For fun I made the materials of the block glass and copper.   I used the metal Fresnel equations from this very nice post by S Legarde.

This is still brute force so the rays just have to be lucky enough to hit the light (100k initial rays per pixel)


Friday, July 3, 2015

Debugging refraction in a ray tracer

That picture I suspected had a refraction bug did.   It's always hard to tell-- that is one reason refraction hack can work so well.  I found a good debugging case so I will share.
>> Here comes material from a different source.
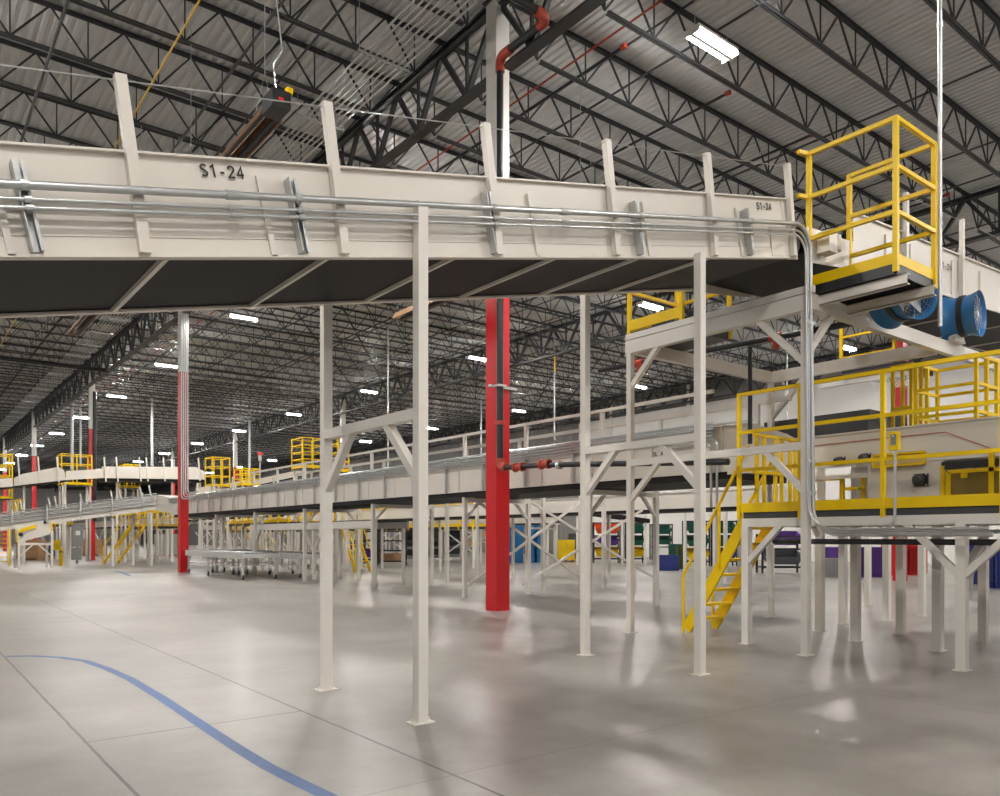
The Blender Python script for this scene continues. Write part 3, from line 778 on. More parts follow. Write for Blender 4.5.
# hose/cable chain hanging by the post
mb = MB()
pts = [P(985,532,X=10.4),P(980,545,X=10.35),P(973,557,X=10.3),P(969,575,X=10.3),P(968,600,X=10.3)]
mb.path(pts,.05,10); single('corrugated_hose',mb,'beige2','cream segmented hose curving down under the mezzanine behind the front post','hose',tuple(pts[-1]))
# dark chute and slate guard behind the guardrail
mb = MB(); a = P(748,421,X=12.9); 
y0=P(764,430,X=13.2).y; y1=P(868,430,X=13.2).y; z1=P(800,418,X=13.2).z; z0=2.9
mb.bb(13.2,13.26,y1,y0,z0,z1); mb.bb(13.2,14.6,y1-.02,y1,z0,z1); 
single('dark_chute',mb,'dark','long dark grey chute wall behind the conveyor, left of the red column','chute',(13.2,y0,z0))
mb = MB(); a = P(868,440,X=12.8); b = P(885,440,X=12.8)
mb.prism([(12.8,b.y,2.9),(12.8,a.y,2.9),(12.8,a.y,3.45),(12.8,(a.y+b.y)/2,3.5),(12.8,b.y,3.2)],(.4,0,0))
single('motor_cover',mb,'slate','slate grey cover at the right end of the dark chute','cover',(12.8,b.y,2.9))
# yellow ladder cages behind the guardrail
def cage(label, c, w_, d_, z0, z1, nz=3, rot=0, group=None, bar_=.05, toe=True, posts=(1,1)):
    """open guard cage: posts and rails on four sides of a small platform"""
    root = thing('guard_cage',label,'guard cage',(c[0],c[1],z0),group); x,y = c
    xs = [x-w_/2+w_*i/posts[0] for i in range(posts[0]+1)]; ys = [y-d_/2+d_*i/posts[1] for i in range(posts[1]+1)]
    pts = {(a,ys[0]) for a in xs}|{(a,ys[-1]) for a in xs}|{(xs[0],b) for b in ys}|{(xs[-1],b) for b in ys}
    for a,b in sorted(pts):
        mb = MB(); mb.bb(a-bar_/2,a+bar_/2,b-bar_/2,b+bar_/2,z0,z1); part(root,'post',mb,'yellow')
    for i in range(nz):
        z = z1-(z1-z0-.15)*i/nz-.02
        for p,q in (((xs[0],ys[0]),(xs[-1],ys[0])),((xs[-1],ys[0]),(xs[-1],ys[-1])),((xs[-1],ys[-1]),(xs[0],ys[-1])),((xs[0],ys[-1]),(xs[0],ys[0]))):
            mb = MB(); mb.bar((*p,z),(*q,z),bar_*.9,bar_*.9); part(root,'rail',mb,'yellow')
    if toe:
        for p,q in (((xs[0],ys[0]),(xs[-1],ys[0])),((xs[-1],ys[-1]),(xs[0],ys[-1])),((xs[0],ys[-1]),(xs[0],ys[0]))):
            mb = MB(); mb.bar((*p,z0+.12),(*q,z0+.12),.014,.14); part(root,'toe_board',mb,'yellow')
        mb = MB(); mb.bb(xs[0],xs[-1],ys[0],ys[-1],z0,z0+.05); part(root,'deck',mb,'black')
    if group and toe:
        for a in (xs[0]+.08,xs[-1]-.08): part(root,'support_leg',post_mb(a,ys[-1]-.08,0,z0,.1),'beige2'); part(root,'support_leg',post_mb(a,ys[0]+.08,0,z0,.1),'beige2')
    return root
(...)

Suppose you have a plate (closed box shape in my code) of glass of refractive index n.   What ray will go into it with easy to understand outcome?   Here is one:
Pink is the cross section of the solid glass pane which continues to the right.
Recall Snell's law that n sin(theta) = n' sin(theta').   That implies that for an incident ray from vacuum (my renderer will kill inhabitants immediately) at 45 degrees into a medium with refractive index sqrt(2), the refracted ray will have sin(theta') = 1/2.   There can't be any reflection on the next bounce because you would need sin(theta) = sqrt(6)/2, so you will get total internal reflection all the way until the other end of the glass plate.   I add some green exponential attenuation and voila (hopefully right):
Refraction looks plausible.  Maybe that quasi reflection of the sphere in the floor is a caustic?

Thursday, July 2, 2015

Shadow rays and I are getting a divorce

Like most batch rendering people I have a love-hate relationship with shadow rays.   They are wonderfully simple and can easily get you effects like accurate shadows of an eclipse.   And yet without getting fancy you start having car interiors turn black because the shadow rays hit the windows.    And brute force methods give better pictures given huge amounts of rays.   But I think I am finally believing my own BS and thinking computers are fast enough.  In my new rendering project I am abandoning shadow rays so the floor under the glass is automatically illuminated.   Note the quasi-TV is the only light source in the room.   No importance sampling here yet-- just getting the functionality in.   (I think there is still a bug in the glass but getting close).